The gospel preaches that everyone is loved, he explains. Fado expects the church to rise above earthly prejudice, just as he learned to do from a friend who mentored him on his own path to the church. Fado grew up in the small California town of Redding, where his father worked as the circulation manager for the Redding Searchlight and his mother raised their children to attend the Methodist church down the street from their home.

Unlike many kids, Fado loved church, where he soaked up the inspirational sermons, the camping trips and the various youth activities led by the kindly director of youth and campus ministry work, Bob Cary. Cary remembers how as a boy Fado would have his mom copy jokes from daytime radio shows so he could work them into routines as master of ceremonies at youth events. Fado soon blossomed as a leader and a powerful speaker, Cary says. "He has a photographic memory, which is just marvelous for memorizing sermons and speeches."

Fado decided in high school that he would study his way into the ministry. After graduating cum laude in philosophy from the University of the Pacific, Fado left California for the Boston University School of Theology. It was the same year that Martin Luther King Jr. was finishing his Ph.D. work there. In Boston, he studied as an Oxnam-Liebman scholar (named for an influential rabbi and a controversial Methodist bishop persecuted as a Communist by the House Un-American Activities Committee).

In his first job at a church in Fresno, Calif., in 1958, he preached against McCarthyism from the pulpit. He went on to champion migrant farm laborers' rights in the Central Valley and supported the United Farm Workers' boycotts -- even though most of his congregation consisted of farmers. As a result, many were convinced that Fado himself was a Communist sympathizer.

He moved to the Bay Area in the 1960s and worked with his local mayor for better integration in their mostly white town.

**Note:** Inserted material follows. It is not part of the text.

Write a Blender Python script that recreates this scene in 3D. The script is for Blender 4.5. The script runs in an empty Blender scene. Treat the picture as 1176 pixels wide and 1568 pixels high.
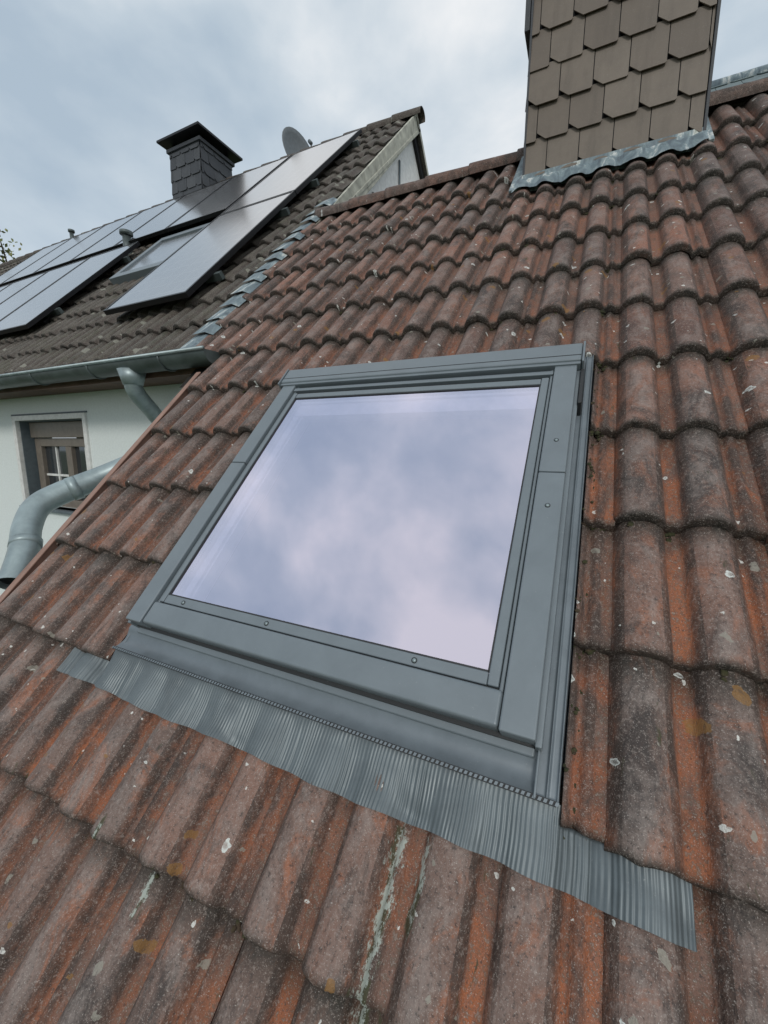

He preached against the Vietnam War and for sex education. He also helped operate an underground railroad for Salvadoran refugees escaping to Canada through California.

Throughout his career, Fado continued drawing strength and guidance from his mentor, Cary, with the two often working side by side. During lunch together one day, Fado told Cary that he supported homosexual rights, but drew the line at hiring them to work with children.

That's when Cary told Fado he was gay.